Upon learning this, he told me, he went into a drill of his own. Taking the little girl aside he confronted her with intensity, making sure she realized her conduct had ruined her mother’s day. She listened in tears. By the time the meeting was over that girl knew that her developing misconduct was out of bounds in that home. The father now tells me that that and other talks over her developing years were powerful in recruiting her own will to the task of respectful behavior.

I am aware of objections to my insistence that fathers have a special duty to enforce in children respect for their mothers. It may be that in some homes no father is present. Or that a father may be feared too harsh in dealing with such matters. Or that a step-father’s intervention might not be accepted, possibly making things worse.
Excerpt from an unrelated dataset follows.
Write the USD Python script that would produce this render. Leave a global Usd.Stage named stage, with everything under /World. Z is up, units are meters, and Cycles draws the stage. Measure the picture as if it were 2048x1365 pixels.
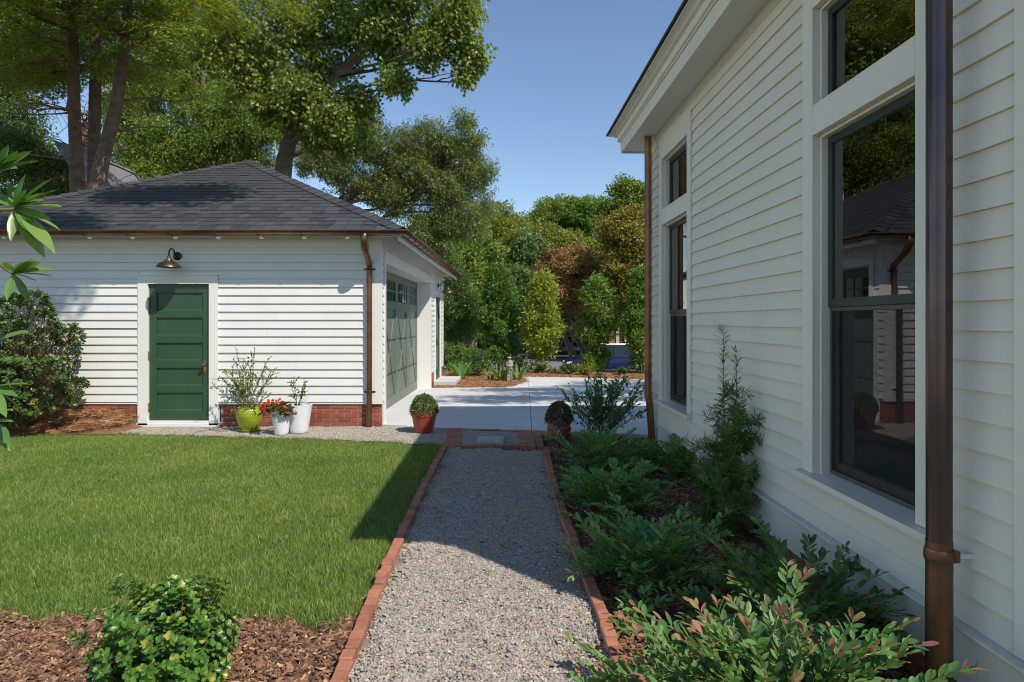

I realize also that some may contend that a mother should have the skills to command the respect of growing children by herself without calling for a husband’s help.

But a father can do wonders by standing up relentlessly to protect the well-being of his wife when a child seems committed to destructive disrespect. In the process, he is likely also to win respect for himself and peace for the family.

Both of the above scenarios happened many years ago. Whatever became of those children? The son skilled with words is now the father of married children himself, and channels his gift with words into his lifetime work as a publisher and editor. I can witness that he could not be more solicitous of his mother’s well being. And he himself has raised a mutually respectful family.

Of the girl, now a working adult, her father tells me that her relationship with both parents is warm and collegial. I can bear witness from occasional personal contacts with that family that the cohesion and respect among all members of the family is a delight to behold.

I may be old-fashioned in my views about the father’s role in such situations. As I see it, he is to be the authority figure and thus if growing children show insolence or impudence toward their mother, he should carry primary responsibility to curb that misconduct.

My observations across a lifetime of ministry is that families benefit dramatically when a father takes responsibility to foster such respect – respect that goes both ways, child-to-parent and parent-to-child. Such families experience playfulness and mutual enjoyment in the good times, and “store up” sufficient goodwill to achieve recovery in times when someone falls momentarily “below the line.”

Blessed is the mother who has such a champion during the tough times when children are growing up. And blessed are the children who have built into their characters such standards of respect — for the pressing needs they will face in their own adulthood.